• [WORK TO DO] Your task is to repeat the listing exactly.

### PROVIDED MATERIAL ###

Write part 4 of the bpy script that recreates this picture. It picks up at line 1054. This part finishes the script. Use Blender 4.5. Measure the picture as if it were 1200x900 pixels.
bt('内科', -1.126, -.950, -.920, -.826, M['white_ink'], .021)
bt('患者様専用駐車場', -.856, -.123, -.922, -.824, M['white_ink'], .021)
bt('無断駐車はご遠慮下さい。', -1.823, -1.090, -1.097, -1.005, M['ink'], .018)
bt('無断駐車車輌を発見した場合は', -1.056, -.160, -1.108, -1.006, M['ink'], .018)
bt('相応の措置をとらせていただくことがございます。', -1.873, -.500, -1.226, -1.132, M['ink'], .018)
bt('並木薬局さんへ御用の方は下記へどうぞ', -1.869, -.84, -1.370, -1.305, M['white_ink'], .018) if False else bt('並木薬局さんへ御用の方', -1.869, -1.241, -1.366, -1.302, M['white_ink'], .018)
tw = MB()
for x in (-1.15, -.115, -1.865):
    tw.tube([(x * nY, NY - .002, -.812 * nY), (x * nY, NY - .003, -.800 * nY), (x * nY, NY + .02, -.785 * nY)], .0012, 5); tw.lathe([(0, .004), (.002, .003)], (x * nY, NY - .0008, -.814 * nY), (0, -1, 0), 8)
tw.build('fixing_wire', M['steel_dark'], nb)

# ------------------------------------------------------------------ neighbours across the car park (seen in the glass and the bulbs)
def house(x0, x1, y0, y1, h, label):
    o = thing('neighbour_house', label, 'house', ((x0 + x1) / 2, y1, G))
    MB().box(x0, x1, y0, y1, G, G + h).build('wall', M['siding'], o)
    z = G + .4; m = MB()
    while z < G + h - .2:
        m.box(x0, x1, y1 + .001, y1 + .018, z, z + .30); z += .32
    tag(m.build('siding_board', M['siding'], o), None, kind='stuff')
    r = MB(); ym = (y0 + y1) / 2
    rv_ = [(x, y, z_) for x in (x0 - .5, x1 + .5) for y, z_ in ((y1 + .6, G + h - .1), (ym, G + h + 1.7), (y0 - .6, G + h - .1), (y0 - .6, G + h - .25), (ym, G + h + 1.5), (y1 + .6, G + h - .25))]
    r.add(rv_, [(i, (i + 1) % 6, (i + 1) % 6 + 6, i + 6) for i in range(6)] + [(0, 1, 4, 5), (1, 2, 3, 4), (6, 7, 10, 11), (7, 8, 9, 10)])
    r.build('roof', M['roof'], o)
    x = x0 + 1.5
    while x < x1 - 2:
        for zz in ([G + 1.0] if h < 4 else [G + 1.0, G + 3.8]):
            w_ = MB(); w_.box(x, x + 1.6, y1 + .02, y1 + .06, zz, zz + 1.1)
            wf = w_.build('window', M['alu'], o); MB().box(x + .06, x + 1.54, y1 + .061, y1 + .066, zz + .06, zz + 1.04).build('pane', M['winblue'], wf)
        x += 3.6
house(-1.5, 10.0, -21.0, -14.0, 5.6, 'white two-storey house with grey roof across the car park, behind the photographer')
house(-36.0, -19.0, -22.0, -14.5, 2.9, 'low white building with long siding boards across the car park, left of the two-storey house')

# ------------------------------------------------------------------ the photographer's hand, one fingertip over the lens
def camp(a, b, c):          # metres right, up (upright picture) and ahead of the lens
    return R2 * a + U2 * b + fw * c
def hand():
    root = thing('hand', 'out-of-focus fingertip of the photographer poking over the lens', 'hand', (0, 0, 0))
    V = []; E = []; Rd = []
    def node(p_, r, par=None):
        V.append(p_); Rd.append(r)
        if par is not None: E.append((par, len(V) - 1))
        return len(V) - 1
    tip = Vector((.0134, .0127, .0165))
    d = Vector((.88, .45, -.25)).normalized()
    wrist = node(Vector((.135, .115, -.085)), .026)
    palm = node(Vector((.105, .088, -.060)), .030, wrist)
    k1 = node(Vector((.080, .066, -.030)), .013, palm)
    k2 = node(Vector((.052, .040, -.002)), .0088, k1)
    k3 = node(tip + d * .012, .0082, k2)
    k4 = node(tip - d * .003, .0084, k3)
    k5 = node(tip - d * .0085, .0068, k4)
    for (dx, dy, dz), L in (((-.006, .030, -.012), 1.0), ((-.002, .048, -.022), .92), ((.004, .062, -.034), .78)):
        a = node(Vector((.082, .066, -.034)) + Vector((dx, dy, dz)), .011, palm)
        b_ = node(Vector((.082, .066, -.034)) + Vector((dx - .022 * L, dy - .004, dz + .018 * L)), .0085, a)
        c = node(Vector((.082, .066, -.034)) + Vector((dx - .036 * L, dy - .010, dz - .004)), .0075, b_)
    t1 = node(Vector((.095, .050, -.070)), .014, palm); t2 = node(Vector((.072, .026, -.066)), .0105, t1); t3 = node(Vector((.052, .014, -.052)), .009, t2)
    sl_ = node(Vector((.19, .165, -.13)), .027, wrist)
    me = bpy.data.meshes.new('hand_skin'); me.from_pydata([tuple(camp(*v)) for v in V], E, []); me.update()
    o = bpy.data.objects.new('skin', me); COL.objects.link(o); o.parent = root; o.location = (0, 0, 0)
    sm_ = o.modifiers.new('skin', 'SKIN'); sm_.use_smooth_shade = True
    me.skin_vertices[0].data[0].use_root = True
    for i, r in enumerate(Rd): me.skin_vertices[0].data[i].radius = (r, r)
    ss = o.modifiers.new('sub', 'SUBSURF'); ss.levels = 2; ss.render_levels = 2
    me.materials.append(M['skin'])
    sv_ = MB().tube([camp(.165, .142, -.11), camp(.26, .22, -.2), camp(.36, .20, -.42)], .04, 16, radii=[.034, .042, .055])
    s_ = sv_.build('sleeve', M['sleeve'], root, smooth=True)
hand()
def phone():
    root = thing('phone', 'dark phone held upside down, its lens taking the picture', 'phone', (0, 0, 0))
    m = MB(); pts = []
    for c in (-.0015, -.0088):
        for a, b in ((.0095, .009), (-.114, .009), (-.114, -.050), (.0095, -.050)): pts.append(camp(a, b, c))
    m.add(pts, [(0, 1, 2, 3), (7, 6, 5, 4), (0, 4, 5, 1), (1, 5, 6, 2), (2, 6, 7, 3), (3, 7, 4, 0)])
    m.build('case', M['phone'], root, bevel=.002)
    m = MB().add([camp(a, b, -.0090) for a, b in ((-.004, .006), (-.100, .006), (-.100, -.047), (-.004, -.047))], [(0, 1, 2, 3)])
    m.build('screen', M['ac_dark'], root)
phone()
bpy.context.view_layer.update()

###

• [WORKED SOLUTION]
Write part 4 of the bpy script that recreates this picture. It picks up at line 1054. This part finishes the script. Use Blender 4.5. Measure the picture as if it were 1200x900 pixels.
bt('内科', -1.126, -.950, -.920, -.826, M['white_ink'], .021)
bt('患者様専用駐車場', -.856, -.123, -.922, -.824, M['white_ink'], .021)
bt('無断駐車はご遠慮下さい。', -1.823, -1.090, -1.097, -1.005, M['ink'], .018)
bt('無断駐車車輌を発見した場合は', -1.056, -.160, -1.108, -1.006, M['ink'], .018)
bt('相応の措置をとらせていただくことがございます。', -1.873, -.500, -1.226, -1.132, M['ink'], .018)
bt('並木薬局さんへ御用の方は下記へどうぞ', -1.869, -.84, -1.370, -1.305, M['white_ink'], .018) if False else bt('並木薬局さんへ御用の方', -1.869, -1.241, -1.366, -1.302, M['white_ink'], .018)
tw = MB()
for x in (-1.15, -.115, -1.865):
    tw.tube([(x * nY, NY - .002, -.812 * nY), (x * nY, NY - .003, -.800 * nY), (x * nY, NY + .02, -.785 * nY)], .0012, 5); tw.lathe([(0, .004), (.002, .003)], (x * nY, NY - .0008, -.814 * nY), (0, -1, 0), 8)
tw.build('fixing_wire', M['steel_dark'], nb)

# ------------------------------------------------------------------ neighbours across the car park (seen in the glass and the bulbs)
def house(x0, x1, y0, y1, h, label):
    o = thing('neighbour_house', label, 'house', ((x0 + x1) / 2, y1, G))
    MB().box(x0, x1, y0, y1, G, G + h).build('wall', M['siding'], o)
    z = G + .4; m = MB()
    while z < G + h - .2:
        m.box(x0, x1, y1 + .001, y1 + .018, z, z + .30); z += .32
    tag(m.build('siding_board', M['siding'], o), None, kind='stuff')
    r = MB(); ym = (y0 + y1) / 2
    rv_ = [(x, y, z_) for x in (x0 - .5, x1 + .5) for y, z_ in ((y1 + .6, G + h - .1), (ym, G + h + 1.7), (y0 - .6, G + h - .1), (y0 - .6, G + h - .25), (ym, G + h + 1.5), (y1 + .6, G + h - .25))]
    r.add(rv_, [(i, (i + 1) % 6, (i + 1) % 6 + 6, i + 6) for i in range(6)] + [(0, 1, 4, 5), (1, 2, 3, 4), (6, 7, 10, 11), (7, 8, 9, 10)])
    r.build('roof', M['roof'], o)
    x = x0 + 1.5
    while x < x1 - 2:
        for zz in ([G + 1.0] if h < 4 else [G + 1.0, G + 3.8]):
            w_ = MB(); w_.box(x, x + 1.6, y1 + .02, y1 + .06, zz, zz + 1.1)
            wf = w_.build('window', M['alu'], o); MB().box(x + .06, x + 1.54, y1 + .061, y1 + .066, zz + .06, zz + 1.04).build('pane', M['winblue'], wf)
        x += 3.6
house(-1.5, 10.0, -21.0, -14.0, 5.6, 'white two-storey house with grey roof across the car park, behind the photographer')
house(-36.0, -19.0, -22.0, -14.5, 2.9, 'low white building with long siding boards across the car park, left of the two-storey house')

# ------------------------------------------------------------------ the photographer's hand, one fingertip over the lens
def camp(a, b, c):          # metres right, up (upright picture) and ahead of the lens
    return R2 * a + U2 * b + fw * c
def hand():
    root = thing('hand', 'out-of-focus fingertip of the photographer poking over the lens', 'hand', (0, 0, 0))
    V = []; E = []; Rd = []
    def node(p_, r, par=None):
        V.append(p_); Rd.append(r)
        if par is not None: E.append((par, len(V) - 1))
        return len(V) - 1
    tip = Vector((.0134, .0127, .0165))
    d = Vector((.88, .45, -.25)).normalized()
    wrist = node(Vector((.135, .115, -.085)), .026)
    palm = node(Vector((.105, .088, -.060)), .030, wrist)
    k1 = node(Vector((.080, .066, -.030)), .013, palm)
    k2 = node(Vector((.052, .040, -.002)), .0088, k1)
    k3 = node(tip + d * .012, .0082, k2)
    k4 = node(tip - d * .003, .0084, k3)
    k5 = node(tip - d * .0085, .0068, k4)
    for (dx, dy, dz), L in (((-.006, .030, -.012), 1.0), ((-.002, .048, -.022), .92), ((.004, .062, -.034), .78)):
        a = node(Vector((.082, .066, -.034)) + Vector((dx, dy, dz)), .011, palm)
        b_ = node(Vector((.082, .066, -.034)) + Vector((dx - .022 * L, dy - .004, dz + .018 * L)), .0085, a)
        c = node(Vector((.082, .066, -.034)) + Vector((dx - .036 * L, dy - .010, dz - .004)), .0075, b_)
    t1 = node(Vector((.095, .050, -.070)), .014, palm); t2 = node(Vector((.072, .026, -.066)), .0105, t1); t3 = node(Vector((.052, .014, -.052)), .009, t2)
    sl_ = node(Vector((.19, .165, -.13)), .027, wrist)
    me = bpy.data.meshes.new('hand_skin'); me.from_pydata([tuple(camp(*v)) for v in V], E, []); me.update()
    o = bpy.data.objects.new('skin', me); COL.objects.link(o); o.parent = root; o.location = (0, 0, 0)
    sm_ = o.modifiers.new('skin', 'SKIN'); sm_.use_smooth_shade = True
    me.skin_vertices[0].data[0].use_root = True
    for i, r in enumerate(Rd): me.skin_vertices[0].data[i].radius = (r, r)
    ss = o.modifiers.new('sub', 'SUBSURF'); ss.levels = 2; ss.render_levels = 2
    me.materials.append(M['skin'])
    sv_ = MB().tube([camp(.165, .142, -.11), camp(.26, .22, -.2), camp(.36, .20, -.42)], .04, 16, radii=[.034, .042, .055])
    s_ = sv_.build('sleeve', M['sleeve'], root, smooth=True)
hand()
def phone():
    root = thing('phone', 'dark phone held upside down, its lens taking the picture', 'phone', (0, 0, 0))
    m = MB(); pts = []
    for c in (-.0015, -.0088):
        for a, b in ((.0095, .009), (-.114, .009), (-.114, -.050), (.0095, -.050)): pts.append(camp(a, b, c))
    m.add(pts, [(0, 1, 2, 3), (7, 6, 5, 4), (0, 4, 5, 1), (1, 5, 6, 2), (2, 6, 7, 3), (3, 7, 4, 0)])
    m.build('case', M['phone'], root, bevel=.002)
    m = MB().add([camp(a, b, -.0090) for a, b in ((-.004, .006), (-.100, .006), (-.100, -.047), (-.004, -.047))], [(0, 1, 2, 3)])
    m.build('screen', M['ac_dark'], root)
phone()
bpy.context.view_layer.update()